Coca/Cocaine, Insurgency

Peru president plans to publish list of pardoned inmates convicted of terrorism

President Alan García plans to publicly identify hundreds of Peruvians who received pardons for terrorism convictions during Peru’s internal armed conflict — a move many say is a smoke screen to distract attention from mounting attacks by guerrillas in league with drug traffickers.

“I’m going to make public a list of 1,800 terrorists so people know exactly who their neighbors are and what they are doing,” García told reporters. “We can’t allow these ex-convicts to leave jail and begin causing problems in the streets by radicalizing protests and recreating semi-terrorist or terrorist groups. As much in the highlands as in some universities.”

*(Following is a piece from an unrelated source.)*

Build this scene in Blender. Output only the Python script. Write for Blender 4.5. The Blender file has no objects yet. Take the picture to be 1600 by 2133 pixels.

But human rights groups say Garcia is only trying to stoke public opinion to obscure his government’s failure to stem the growing drug trade in Peru’s Amazon jungle, where remnants of the Maoist Shining Path insurgency have allied themselves with cocaine traffickers.

Recent roadside ambushes and a brazen attack on a police station by guerrillas claimed the lives of five officers.

Thousands of Peruvians were rounded up and wrongly convicted in kangaroo courts during the height of political violence in the 1980s and early 1990s.

Willy Ruiz Figueroa, lawyer for the human rights group Hope and Peace Association, called Garcia’s plan, “a desperate decision by the government in the face of these attacks on the national police.

He added the measure “will endanger the freedom of many people, many of whom were innocent.